Probably my favorite part of this year’s Brewvet were the longer rides—I used the Brewvet as a chance to get out on some of the local bike trails I haven’t recently ridden. While the first couple of longer rides certainly hurt, the last one in particular was much easier. And those primed me for the 100+ mile I managed to complete a couple days ago, the first one that long in over twenty years. So thanks again to John Roche for combining beer and bicycling. It does make for good outdoor fun. Oh, and in the off chance that it is not self-evident, I “borrowed” the Brewvet graphic above from portajohn. Hope to see all of you out there next May for Brewvet 2016. 


Sunday, June 7, 2015

Land-Grant Brewing Company

One of the fun perks of traveling for bicycle racing is visiting the new craft breweries that are springing up everywhere. Today we headed to Columbus for the Tour of Franklinton Criterium. And as luck would have it for me, Land-Grant Brewing Company was right on the course. So while Elli got all her bike gear together and warmed up, I went to the brewery, ordered a sampler, and headed to the front windows to watch some bike racing and sample some beers. They only had four of the five beers listed available—they were out of Greenskeeper, the session IPA—so the beers left to right in the picture below follow the comments from top to bottom.

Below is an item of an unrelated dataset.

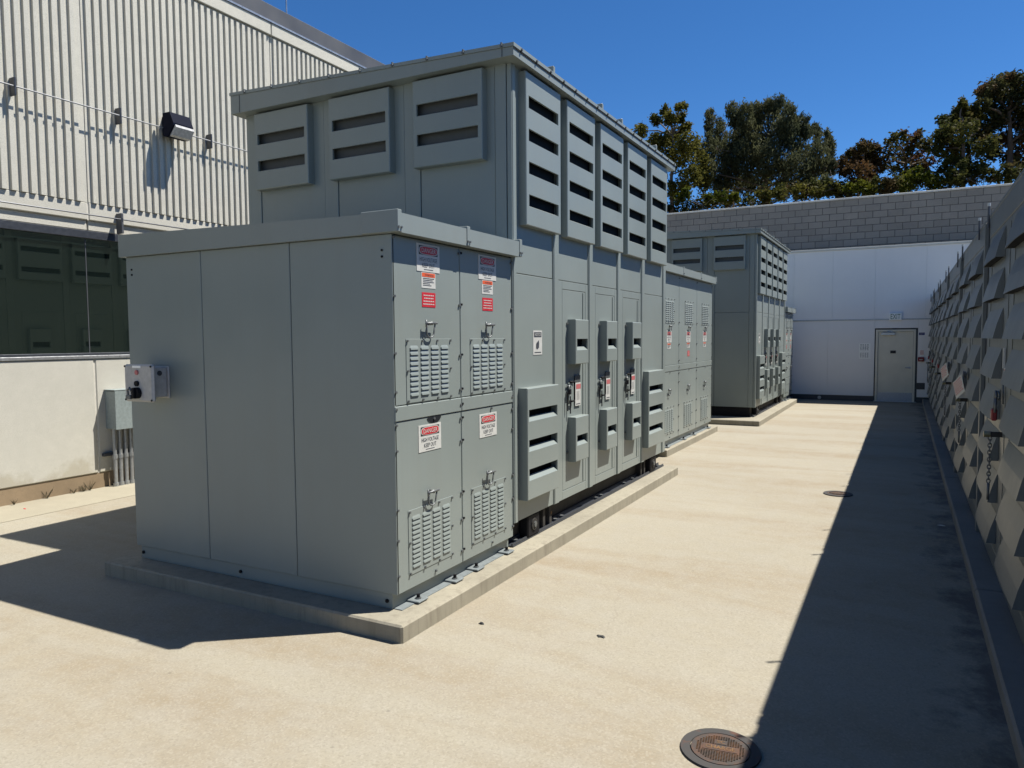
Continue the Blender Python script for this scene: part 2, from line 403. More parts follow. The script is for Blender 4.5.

Creamsikölsch: Their dry-hopped American Kölsch infused with orange and vanilla. Nose carries creamsicle, as does initial flavor in the front, followed by graininess and hop bitterness. Good flavors, but a bit uneven across the profile; would be more enjoyable and balanced without the bitterness in the finish, but I am sure it does well as a summer beer. 

1862 Ale: This is their dry-hopped take on a traditional German Kölsch. It has the doughy rounded malt character of a Kölsch; it is clean and bright, with hop flavor and bitterness coming through in the middle, and some lingering grainy bitterness in the finish. Overall, a nice American interpretation of a German classic.

Son of a Mudder: Described as “a drinkable and balanced American brown ale.” Chocolate and caramel in the nose with a slight creaminess, with a medium body and mouthfeel, followed by cocoa and chocolate flavors. Bitterness comes in in the middle to final third. Balanced and clean overall, although it could use a touch more body. Very drinkable, though. 

Stiff-Arm IPA: A West Coast IPA interpretation with orange, orange pith, and pine resin hop aromatics in the nose. Orange citrus and slight candy malt in the front, followed by a clean, pleasant bitterness in the middle. Citrus and pine lead into the finish, with some lingering resin bitterness. Well-balancednot as extreme or punchy or aggressive as many West Coast IPA interpretations, which is meant as a compliment. 

Stiff-Arm was my favorite of their offerings, although the 1862 Ale was a close second. As a whole, all of their beers were clean and well-made, And it appears that cans are soon to be released, so I’ll be certain to keep my eye out for those. Especially since I’ll be spending a fair amount of time in Columbus in July!